Dalam al-Hubb al-Ilahy fi Tasawuf Islamy, Dr. Muhammad Mustafa Hilmi menyebutkan sebab dibalik kegemaran ulama sufi menulis sya’ir yang indah-indah itu. Beliau mengemukan: “semuanya karna cinta”. Cinta kepada ilahi menjadi menjadi ghayah (tujuan) utama dari hidup kesufian. Cinta menjadikan semuanya indah. Dengan cara apapun, para sufi ingin menyampaikan keindahan-Nya itu, apakah tulisan-tulisan indah (kaligrafi), puisi-puisi menawan, untaian kata-kata indah bersayap yang penuh makna. Maka hadirnya karya-karya sastra sufi besar, antologi-antologi sya’ir dalam bertuk matsnawi, ruba’i, qashidah dan lainnya.
Begitu pula ulama-ulama sufi di Minangkabau, mereka cenderung bertutur dan menulis dengan kalimat-kalimat sastra; penuh simbol. Ulama-ulama yang produktif menulis nazham (sya’ir) di Minangkabau kebanyakannya ialah ulama-ulama tasawuf belaka. Di sini kita akan melihat 2 nazham yang sarat dengan estetik dan simbolik, yaitu Sya’ir Nuraniyyah Rabbaniyyah dan Sya’ir Ma’rifat.
Sya’ir Nuraniyyah Rabbaniyyah masih berupa manuskrip yang dtulis dengan Arab Melayu. Penulisannya di-nisbah-kan kepada seorang ulama sufi di Alahan Panjang, Tuanku Syekh Talang Babungo. Sya’ir ini menguraikan tasawuf tingkat tinggi (muntahi). Di antara cuplikan sya’irnya:
Wa fi dubdari alam sempurnanya
A’udzubillah penolak balanya
Bismillah itu hendak disya’irkannya
Supaya ‘asyiq segala saudaranya
Johan perkasa Syah(i) alam
Menentang qaba qausain pada siang dan malam
Ke bahrul adam ia tenggelam
Bijaksana dzuq-nya dalam
Tuanku daulat sultan andar (?) bangsawan
Masyhur terbilang lagi perempuan
Pengasih penyayang lagi pahlawan
Kepada ma’rifat jua tertawan
…………
Hendaklah kau pandang kapas dan kain
Bangsanya satu namanya berlain
Satukah allahumma zhahir dan batin
Itulah ilmu kesudahan main
…………
Hendaklah engkau pejamkan kedua matamu
Gilang gumilang rupa[m]u
Itulah cahaya karunia Tuhanmu
Bukannya cahaya tubuh dan nyawamu
Nur yaqin sangat cahayanya
Tanda cahaya dari pada sebenarnya
Anbiya’ dan auliya’ di sanalah hari rayanya
Lailatul qadar-pun namanya
……………
Sya’ir Ma’rifat Tuanku Aluma Koto Tuo, manuskrip salinan Tuanku Isma’il.
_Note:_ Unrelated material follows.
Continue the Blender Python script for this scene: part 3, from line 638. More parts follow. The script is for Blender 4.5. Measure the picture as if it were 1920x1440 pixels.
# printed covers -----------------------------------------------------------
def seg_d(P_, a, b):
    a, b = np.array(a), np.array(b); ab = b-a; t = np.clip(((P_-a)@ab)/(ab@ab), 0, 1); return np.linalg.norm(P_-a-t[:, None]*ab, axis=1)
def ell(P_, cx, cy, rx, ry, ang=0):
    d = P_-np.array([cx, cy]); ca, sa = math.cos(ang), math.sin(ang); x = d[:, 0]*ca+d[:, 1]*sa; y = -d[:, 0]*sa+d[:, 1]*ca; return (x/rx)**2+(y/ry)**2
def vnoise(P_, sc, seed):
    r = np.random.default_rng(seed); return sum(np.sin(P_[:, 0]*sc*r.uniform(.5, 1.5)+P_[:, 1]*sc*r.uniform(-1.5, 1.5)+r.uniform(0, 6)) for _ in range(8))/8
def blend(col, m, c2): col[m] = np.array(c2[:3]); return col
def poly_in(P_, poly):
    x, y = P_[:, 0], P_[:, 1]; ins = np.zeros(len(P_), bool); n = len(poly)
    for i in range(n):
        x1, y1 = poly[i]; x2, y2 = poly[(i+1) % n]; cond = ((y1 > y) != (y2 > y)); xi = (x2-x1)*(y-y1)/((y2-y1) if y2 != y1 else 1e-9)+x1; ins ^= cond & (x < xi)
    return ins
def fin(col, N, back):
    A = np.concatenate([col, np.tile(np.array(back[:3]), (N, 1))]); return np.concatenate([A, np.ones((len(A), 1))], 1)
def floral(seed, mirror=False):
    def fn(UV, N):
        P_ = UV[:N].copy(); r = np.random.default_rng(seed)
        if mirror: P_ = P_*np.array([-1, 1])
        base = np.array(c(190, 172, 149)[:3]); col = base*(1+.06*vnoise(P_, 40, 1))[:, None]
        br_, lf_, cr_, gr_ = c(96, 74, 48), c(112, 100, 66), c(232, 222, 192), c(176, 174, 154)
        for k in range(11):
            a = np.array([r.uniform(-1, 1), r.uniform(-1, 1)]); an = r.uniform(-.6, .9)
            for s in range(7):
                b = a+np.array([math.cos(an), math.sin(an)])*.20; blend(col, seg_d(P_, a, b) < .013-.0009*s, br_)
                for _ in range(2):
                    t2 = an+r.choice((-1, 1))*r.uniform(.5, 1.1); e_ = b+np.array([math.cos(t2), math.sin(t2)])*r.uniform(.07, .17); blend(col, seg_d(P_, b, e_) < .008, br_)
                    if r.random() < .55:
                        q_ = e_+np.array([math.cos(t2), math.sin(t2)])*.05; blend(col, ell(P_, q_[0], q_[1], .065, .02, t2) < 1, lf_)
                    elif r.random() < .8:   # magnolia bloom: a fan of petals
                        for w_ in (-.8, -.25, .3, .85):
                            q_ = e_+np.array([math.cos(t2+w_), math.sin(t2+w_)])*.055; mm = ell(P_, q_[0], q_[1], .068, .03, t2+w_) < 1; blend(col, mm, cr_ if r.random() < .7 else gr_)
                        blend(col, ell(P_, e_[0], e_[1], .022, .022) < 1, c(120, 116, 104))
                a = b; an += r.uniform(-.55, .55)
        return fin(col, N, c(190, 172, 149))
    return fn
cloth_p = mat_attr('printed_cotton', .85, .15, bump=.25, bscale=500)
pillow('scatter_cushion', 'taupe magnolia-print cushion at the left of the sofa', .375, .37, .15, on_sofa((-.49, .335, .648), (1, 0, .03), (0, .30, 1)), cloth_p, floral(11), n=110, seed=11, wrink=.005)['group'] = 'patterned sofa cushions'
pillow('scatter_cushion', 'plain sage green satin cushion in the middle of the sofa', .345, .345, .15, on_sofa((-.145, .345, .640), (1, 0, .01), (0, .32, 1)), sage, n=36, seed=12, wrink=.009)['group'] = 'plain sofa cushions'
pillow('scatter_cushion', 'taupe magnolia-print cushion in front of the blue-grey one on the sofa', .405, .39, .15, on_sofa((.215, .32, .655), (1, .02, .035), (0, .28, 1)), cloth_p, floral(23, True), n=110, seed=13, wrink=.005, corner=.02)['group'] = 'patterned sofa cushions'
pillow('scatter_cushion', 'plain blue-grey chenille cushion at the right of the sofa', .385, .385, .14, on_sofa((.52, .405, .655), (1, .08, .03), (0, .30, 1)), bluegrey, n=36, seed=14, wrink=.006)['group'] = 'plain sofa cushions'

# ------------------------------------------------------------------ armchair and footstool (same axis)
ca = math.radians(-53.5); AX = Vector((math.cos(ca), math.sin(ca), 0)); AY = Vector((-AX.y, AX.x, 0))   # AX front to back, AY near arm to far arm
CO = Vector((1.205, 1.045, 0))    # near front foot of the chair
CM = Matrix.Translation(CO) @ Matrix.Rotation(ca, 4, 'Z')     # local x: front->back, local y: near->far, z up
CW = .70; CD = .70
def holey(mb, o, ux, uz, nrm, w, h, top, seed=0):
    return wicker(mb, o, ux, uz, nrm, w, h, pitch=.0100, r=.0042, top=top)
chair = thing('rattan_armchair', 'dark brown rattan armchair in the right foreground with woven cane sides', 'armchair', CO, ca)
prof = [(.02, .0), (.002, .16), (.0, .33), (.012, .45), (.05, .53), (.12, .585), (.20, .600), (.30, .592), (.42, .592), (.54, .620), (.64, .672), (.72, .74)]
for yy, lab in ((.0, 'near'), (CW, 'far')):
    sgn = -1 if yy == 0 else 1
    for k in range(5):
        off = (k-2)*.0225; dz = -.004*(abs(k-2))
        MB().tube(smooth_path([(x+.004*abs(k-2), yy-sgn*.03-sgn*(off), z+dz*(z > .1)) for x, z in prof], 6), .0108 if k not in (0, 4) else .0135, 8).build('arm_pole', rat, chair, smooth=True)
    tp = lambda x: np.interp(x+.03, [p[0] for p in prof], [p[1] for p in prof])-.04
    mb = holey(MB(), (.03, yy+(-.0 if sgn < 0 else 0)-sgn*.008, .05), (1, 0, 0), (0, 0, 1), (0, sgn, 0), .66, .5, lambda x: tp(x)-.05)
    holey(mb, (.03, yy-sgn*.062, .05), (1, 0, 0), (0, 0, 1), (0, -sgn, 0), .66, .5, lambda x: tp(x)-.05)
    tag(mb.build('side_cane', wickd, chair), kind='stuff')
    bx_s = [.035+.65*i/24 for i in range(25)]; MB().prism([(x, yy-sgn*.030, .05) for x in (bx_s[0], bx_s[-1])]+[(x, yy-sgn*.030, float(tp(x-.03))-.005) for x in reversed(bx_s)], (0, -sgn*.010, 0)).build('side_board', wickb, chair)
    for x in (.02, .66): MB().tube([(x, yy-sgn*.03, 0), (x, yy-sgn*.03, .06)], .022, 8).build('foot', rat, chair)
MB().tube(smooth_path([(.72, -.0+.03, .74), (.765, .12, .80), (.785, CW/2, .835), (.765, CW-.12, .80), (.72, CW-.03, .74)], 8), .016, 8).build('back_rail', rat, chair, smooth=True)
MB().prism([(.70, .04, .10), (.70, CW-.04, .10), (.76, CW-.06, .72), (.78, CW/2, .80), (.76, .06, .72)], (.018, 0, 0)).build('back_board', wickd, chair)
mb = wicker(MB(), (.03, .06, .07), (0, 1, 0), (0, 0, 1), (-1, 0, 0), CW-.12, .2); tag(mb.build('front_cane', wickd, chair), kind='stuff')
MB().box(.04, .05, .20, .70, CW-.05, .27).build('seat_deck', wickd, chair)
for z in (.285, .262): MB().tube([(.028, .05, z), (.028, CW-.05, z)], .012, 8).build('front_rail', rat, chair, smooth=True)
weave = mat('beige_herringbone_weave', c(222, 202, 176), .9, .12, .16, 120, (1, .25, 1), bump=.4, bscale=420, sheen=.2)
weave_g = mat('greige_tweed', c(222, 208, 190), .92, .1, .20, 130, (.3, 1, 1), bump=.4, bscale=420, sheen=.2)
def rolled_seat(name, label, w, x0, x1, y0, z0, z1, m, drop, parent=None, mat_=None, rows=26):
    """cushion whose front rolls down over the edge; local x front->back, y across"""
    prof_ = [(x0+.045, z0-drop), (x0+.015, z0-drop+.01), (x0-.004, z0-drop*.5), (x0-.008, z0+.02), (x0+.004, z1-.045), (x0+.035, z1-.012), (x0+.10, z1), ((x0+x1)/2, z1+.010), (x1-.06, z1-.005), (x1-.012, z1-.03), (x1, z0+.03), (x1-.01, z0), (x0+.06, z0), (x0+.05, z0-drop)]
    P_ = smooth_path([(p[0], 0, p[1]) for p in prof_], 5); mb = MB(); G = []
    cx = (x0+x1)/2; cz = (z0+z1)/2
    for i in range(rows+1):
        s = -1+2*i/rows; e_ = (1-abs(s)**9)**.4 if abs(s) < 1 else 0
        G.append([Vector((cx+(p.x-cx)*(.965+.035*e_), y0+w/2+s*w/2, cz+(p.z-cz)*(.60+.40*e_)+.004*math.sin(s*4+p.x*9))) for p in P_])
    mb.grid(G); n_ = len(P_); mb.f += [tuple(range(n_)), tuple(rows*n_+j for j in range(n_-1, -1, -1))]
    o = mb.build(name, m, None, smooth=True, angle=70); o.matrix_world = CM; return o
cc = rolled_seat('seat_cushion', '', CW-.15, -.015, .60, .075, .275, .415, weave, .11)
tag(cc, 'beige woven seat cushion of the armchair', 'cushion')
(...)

Di dalamnya terlihat filosofi yang “dalam” dari sebuah sya’ir ulama Minangkabau:
……………
Jalan syari’at sebelum hiasi
Dimana dapat jalan mengingati
Dinding yang tebal sebelum hanci
Mustahil hamba dapat badami
Siapa tuan ma’rifat hakikat
Jalan yang panjang hendaklah lipat
Halus dan kasar jangat bertekat
Siapa sanang kita melompat
Pandang muntahi bukan melangkah
Hanyalah adam sempurna fanah
Dari pada mengingati sudahlah lengah
Tiada sana kenal mengenal[lah]
Patutlah ia bernama qadim
Halus dan kasar sudahlah licin
Dihadirat Allah hanya bermain
Apa kehendak sudahlah amin
Jalan syari’at sebelum terang
Diam disana jadi belarang
Tidak siapa tempat berpegang
Hanyalah amal tempat menompang
Maqam ma’rifat bukanlah begitu
Hanyalah wahid jamaknya satu
Zhahir dan batin pandangnya satu
Tiada berlarang diam disitu
…………
Begitulah ulama tasawuf mengepresikan keindahan dalam bait-bait penuh makna. Di mana menjadi sebuah tren kehidupan Surau Minangkabau di masa lalu.